— BEGIN —
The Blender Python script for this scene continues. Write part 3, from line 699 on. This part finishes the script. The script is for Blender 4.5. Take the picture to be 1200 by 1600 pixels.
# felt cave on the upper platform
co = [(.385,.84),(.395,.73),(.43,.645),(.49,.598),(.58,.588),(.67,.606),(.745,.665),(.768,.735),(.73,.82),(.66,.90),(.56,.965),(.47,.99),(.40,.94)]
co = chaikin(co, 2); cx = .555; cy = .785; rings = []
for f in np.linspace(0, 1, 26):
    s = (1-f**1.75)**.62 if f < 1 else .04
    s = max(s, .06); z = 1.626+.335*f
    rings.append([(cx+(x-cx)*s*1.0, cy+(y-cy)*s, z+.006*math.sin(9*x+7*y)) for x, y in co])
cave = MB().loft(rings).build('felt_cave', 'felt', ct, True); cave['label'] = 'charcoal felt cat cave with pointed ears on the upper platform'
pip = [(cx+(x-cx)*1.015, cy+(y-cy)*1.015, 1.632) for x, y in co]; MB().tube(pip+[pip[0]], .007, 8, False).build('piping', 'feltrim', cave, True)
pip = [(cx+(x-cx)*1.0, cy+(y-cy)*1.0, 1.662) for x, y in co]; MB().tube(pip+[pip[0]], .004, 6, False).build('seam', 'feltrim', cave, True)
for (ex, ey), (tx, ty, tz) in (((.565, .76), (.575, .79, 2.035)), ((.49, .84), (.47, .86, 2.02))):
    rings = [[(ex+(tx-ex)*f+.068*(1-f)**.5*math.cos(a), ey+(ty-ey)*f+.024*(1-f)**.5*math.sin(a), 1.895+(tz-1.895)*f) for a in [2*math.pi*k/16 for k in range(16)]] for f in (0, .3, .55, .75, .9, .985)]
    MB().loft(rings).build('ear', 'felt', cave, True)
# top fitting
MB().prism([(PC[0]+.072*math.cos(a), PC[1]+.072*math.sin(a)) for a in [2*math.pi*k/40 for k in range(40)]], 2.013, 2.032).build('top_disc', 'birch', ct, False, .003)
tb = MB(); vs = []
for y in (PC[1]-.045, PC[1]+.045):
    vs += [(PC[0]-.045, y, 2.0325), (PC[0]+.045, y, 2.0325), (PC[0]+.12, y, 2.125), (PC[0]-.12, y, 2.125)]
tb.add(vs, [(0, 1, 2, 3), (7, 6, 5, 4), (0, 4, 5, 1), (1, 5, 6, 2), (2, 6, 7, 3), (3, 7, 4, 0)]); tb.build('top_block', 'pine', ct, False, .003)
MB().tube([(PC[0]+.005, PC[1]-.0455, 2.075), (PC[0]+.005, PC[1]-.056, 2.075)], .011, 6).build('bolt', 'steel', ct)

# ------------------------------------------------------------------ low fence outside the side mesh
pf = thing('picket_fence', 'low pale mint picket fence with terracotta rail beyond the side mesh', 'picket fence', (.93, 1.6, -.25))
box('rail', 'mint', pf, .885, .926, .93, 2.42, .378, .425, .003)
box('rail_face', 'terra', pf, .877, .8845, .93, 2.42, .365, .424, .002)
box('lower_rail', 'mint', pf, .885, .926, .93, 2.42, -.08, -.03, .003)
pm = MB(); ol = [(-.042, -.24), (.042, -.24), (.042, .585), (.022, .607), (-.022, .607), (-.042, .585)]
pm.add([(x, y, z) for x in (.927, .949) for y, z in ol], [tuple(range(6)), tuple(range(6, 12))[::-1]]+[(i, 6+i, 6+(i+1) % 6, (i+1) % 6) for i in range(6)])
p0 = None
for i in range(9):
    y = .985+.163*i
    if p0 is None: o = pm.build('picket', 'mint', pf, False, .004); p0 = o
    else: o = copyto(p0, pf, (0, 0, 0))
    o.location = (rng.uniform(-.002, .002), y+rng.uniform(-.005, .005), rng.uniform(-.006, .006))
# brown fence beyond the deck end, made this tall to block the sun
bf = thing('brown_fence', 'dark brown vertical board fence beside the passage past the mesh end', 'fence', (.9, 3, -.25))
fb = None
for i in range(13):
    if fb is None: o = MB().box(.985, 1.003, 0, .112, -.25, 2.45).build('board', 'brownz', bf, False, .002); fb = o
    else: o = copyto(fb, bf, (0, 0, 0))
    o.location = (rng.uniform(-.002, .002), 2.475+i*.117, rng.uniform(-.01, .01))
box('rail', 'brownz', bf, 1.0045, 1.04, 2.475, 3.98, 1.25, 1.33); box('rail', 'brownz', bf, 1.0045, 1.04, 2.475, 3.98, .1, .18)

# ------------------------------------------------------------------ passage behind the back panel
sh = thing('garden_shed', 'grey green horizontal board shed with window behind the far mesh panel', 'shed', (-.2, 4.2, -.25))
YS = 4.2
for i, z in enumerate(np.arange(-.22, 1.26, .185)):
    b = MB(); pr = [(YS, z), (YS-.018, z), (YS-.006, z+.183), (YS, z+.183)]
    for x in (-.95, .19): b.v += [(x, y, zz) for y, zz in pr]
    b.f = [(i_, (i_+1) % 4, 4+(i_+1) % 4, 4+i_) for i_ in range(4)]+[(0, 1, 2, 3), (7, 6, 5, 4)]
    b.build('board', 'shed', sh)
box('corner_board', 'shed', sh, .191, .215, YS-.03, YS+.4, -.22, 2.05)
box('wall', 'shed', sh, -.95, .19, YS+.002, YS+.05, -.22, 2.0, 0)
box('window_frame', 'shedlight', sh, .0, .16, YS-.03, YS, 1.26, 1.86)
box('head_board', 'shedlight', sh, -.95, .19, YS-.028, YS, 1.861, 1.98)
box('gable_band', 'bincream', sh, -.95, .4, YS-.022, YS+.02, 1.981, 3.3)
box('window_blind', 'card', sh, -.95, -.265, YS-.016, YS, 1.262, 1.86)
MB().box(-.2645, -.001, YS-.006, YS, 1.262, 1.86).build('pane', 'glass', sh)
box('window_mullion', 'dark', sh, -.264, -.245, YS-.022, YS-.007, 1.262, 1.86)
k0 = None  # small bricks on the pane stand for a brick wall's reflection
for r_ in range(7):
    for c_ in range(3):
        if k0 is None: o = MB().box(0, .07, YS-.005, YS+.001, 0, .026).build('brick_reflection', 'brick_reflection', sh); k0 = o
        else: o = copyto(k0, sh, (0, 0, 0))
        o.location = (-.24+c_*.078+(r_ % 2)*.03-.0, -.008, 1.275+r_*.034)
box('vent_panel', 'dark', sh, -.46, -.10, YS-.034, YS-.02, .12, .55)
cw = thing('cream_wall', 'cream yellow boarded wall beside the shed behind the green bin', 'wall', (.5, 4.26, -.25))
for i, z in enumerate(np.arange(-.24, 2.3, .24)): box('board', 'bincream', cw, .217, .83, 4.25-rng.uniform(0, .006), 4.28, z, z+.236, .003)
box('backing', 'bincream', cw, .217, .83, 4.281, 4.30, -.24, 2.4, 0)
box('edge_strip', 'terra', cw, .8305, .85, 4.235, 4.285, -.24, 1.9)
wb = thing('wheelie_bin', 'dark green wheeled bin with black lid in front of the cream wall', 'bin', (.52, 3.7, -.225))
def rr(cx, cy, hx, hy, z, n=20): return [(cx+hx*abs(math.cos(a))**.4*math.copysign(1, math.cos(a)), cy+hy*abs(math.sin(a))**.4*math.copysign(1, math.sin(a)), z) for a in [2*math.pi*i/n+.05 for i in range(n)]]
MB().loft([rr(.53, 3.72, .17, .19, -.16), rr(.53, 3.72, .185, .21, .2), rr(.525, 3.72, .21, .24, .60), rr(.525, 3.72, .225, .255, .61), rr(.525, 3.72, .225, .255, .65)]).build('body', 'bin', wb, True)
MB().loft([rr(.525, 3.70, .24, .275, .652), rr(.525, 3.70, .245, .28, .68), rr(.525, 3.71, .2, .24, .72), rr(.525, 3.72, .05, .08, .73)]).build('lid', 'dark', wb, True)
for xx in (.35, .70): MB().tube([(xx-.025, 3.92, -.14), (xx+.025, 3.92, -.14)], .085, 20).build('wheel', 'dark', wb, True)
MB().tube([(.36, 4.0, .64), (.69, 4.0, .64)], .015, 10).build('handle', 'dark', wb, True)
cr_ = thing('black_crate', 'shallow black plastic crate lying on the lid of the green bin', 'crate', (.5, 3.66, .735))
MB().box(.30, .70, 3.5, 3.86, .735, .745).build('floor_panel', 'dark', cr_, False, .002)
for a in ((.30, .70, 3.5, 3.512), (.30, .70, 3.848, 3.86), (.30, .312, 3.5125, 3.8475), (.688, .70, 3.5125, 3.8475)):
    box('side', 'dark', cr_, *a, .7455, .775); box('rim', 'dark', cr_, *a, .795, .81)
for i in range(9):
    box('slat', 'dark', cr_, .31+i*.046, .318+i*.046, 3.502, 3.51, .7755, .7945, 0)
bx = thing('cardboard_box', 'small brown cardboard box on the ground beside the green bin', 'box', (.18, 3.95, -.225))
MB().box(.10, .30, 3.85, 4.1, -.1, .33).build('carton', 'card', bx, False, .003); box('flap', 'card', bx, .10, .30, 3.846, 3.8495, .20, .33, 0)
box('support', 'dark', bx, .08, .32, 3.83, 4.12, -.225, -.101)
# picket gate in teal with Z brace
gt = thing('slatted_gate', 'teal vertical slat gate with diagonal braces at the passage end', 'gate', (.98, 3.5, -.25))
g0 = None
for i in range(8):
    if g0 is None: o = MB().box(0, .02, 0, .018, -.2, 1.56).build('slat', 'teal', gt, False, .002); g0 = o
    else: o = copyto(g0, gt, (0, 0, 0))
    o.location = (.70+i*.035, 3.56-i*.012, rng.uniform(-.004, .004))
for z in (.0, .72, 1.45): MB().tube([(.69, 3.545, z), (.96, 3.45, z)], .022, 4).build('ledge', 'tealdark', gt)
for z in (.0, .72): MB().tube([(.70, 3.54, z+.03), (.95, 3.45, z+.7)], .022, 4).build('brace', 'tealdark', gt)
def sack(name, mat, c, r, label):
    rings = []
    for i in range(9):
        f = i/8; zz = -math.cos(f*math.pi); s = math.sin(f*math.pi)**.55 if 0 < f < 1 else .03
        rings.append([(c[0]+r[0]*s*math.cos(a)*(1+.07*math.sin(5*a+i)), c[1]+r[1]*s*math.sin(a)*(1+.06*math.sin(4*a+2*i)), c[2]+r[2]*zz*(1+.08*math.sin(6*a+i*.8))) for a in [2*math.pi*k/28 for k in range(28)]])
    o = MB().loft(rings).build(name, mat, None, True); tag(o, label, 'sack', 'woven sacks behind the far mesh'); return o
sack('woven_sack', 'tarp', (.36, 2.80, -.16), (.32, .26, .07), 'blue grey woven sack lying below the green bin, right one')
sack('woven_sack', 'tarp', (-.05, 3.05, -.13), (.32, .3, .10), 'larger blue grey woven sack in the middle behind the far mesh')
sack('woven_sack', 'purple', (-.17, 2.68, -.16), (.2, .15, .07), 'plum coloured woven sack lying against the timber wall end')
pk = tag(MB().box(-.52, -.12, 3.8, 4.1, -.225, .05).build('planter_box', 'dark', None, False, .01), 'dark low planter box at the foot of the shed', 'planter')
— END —
### DIRECTIONS:
Only the lines from the beginning of the material to the line containing "6).build('bolt', 'steel', ct)" should be echoed, verbatim and in full.

### WRITTEN REPLY:
The Blender Python script for this scene continues. Write part 3, from line 699 on. This part finishes the script. The script is for Blender 4.5. Take the picture to be 1200 by 1600 pixels.
# felt cave on the upper platform
co = [(.385,.84),(.395,.73),(.43,.645),(.49,.598),(.58,.588),(.67,.606),(.745,.665),(.768,.735),(.73,.82),(.66,.90),(.56,.965),(.47,.99),(.40,.94)]
co = chaikin(co, 2); cx = .555; cy = .785; rings = []
for f in np.linspace(0, 1, 26):
    s = (1-f**1.75)**.62 if f < 1 else .04
    s = max(s, .06); z = 1.626+.335*f
    rings.append([(cx+(x-cx)*s*1.0, cy+(y-cy)*s, z+.006*math.sin(9*x+7*y)) for x, y in co])
cave = MB().loft(rings).build('felt_cave', 'felt', ct, True); cave['label'] = 'charcoal felt cat cave with pointed ears on the upper platform'
pip = [(cx+(x-cx)*1.015, cy+(y-cy)*1.015, 1.632) for x, y in co]; MB().tube(pip+[pip[0]], .007, 8, False).build('piping', 'feltrim', cave, True)
pip = [(cx+(x-cx)*1.0, cy+(y-cy)*1.0, 1.662) for x, y in co]; MB().tube(pip+[pip[0]], .004, 6, False).build('seam', 'feltrim', cave, True)
for (ex, ey), (tx, ty, tz) in (((.565, .76), (.575, .79, 2.035)), ((.49, .84), (.47, .86, 2.02))):
    rings = [[(ex+(tx-ex)*f+.068*(1-f)**.5*math.cos(a), ey+(ty-ey)*f+.024*(1-f)**.5*math.sin(a), 1.895+(tz-1.895)*f) for a in [2*math.pi*k/16 for k in range(16)]] for f in (0, .3, .55, .75, .9, .985)]
    MB().loft(rings).build('ear', 'felt', cave, True)
# top fitting
MB().prism([(PC[0]+.072*math.cos(a), PC[1]+.072*math.sin(a)) for a in [2*math.pi*k/40 for k in range(40)]], 2.013, 2.032).build('top_disc', 'birch', ct, False, .003)
tb = MB(); vs = []
for y in (PC[1]-.045, PC[1]+.045):
    vs += [(PC[0]-.045, y, 2.0325), (PC[0]+.045, y, 2.0325), (PC[0]+.12, y, 2.125), (PC[0]-.12, y, 2.125)]
tb.add(vs, [(0, 1, 2, 3), (7, 6, 5, 4), (0, 4, 5, 1), (1, 5, 6, 2), (2, 6, 7, 3), (3, 7, 4, 0)]); tb.build('top_block', 'pine', ct, False, .003)
MB().tube([(PC[0]+.005, PC[1]-.0455, 2.075), (PC[0]+.005, PC[1]-.056, 2.075)], .011, 6).build('bolt', 'steel', ct)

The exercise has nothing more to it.